How many grains does it take to form a heap? I read with interest your recent editorial on the movement to rename Lionel-Groulx Metro for Oscar Peterson ("Peterson Deserves Better than a Metro" 18.03.08).

What I object to, apart from the unsigned editorial's high-handed and disrespectful tone, is the use of the "slippery slope" argument to dispute the movement's aims.

The assumption made when asserting the existence of a "slippery slope" is that a trend or transition must naturally take place and that no grey area exists. It is a logical fallacy that refuses to take context into consideration.

Further, it is a fallacy at odds with natural justice, which forms the framework of our Constitution. Natural justice relies on the concept of procedural fairness, as expressed in the maxim audi alteram partem-let the other side be heard.

In other words, claims must be examined based on the merits of the facts involved, not on the fear, justified or not, of repercussion on future events.

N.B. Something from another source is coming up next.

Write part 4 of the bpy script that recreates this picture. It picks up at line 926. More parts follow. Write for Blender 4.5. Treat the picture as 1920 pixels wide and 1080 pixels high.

I realize that history does not take place in a vacuum and there is a natural corollary effect of one event on another, but that is not an argument to ignore context and reason and give in to sophisms like that of the "slippery slope."

Best,

-Michael Citrome LL.B., moderator of Rename Lionel-Groulx Metro after Oscar Peterson



Snowball fight over Peterson

Dear Editors,

Are you really so silly to believe that renaming the Metro station for Oscar is just the start of a snowball ("Peterson Deserves Better than a Metro" 18.03.08)? Do you really think that this is the start of socio-political interests fighting over names in this city (or anywhere else for that matter)? Do you have any idea why Dorchester Street is so small? Cities will always choose what heroes they want remembered. In this case the people of the city, from all walks of life, have agreed just who they want memorialized, and shame on you for trying to claim that your judgement is superior, simply because it is the status quo. By the way, I'm looking forward to your future editorials about how since Metro stations are 'dinghy' they shouldn't be honoured with historical figures' names. Oh the irony!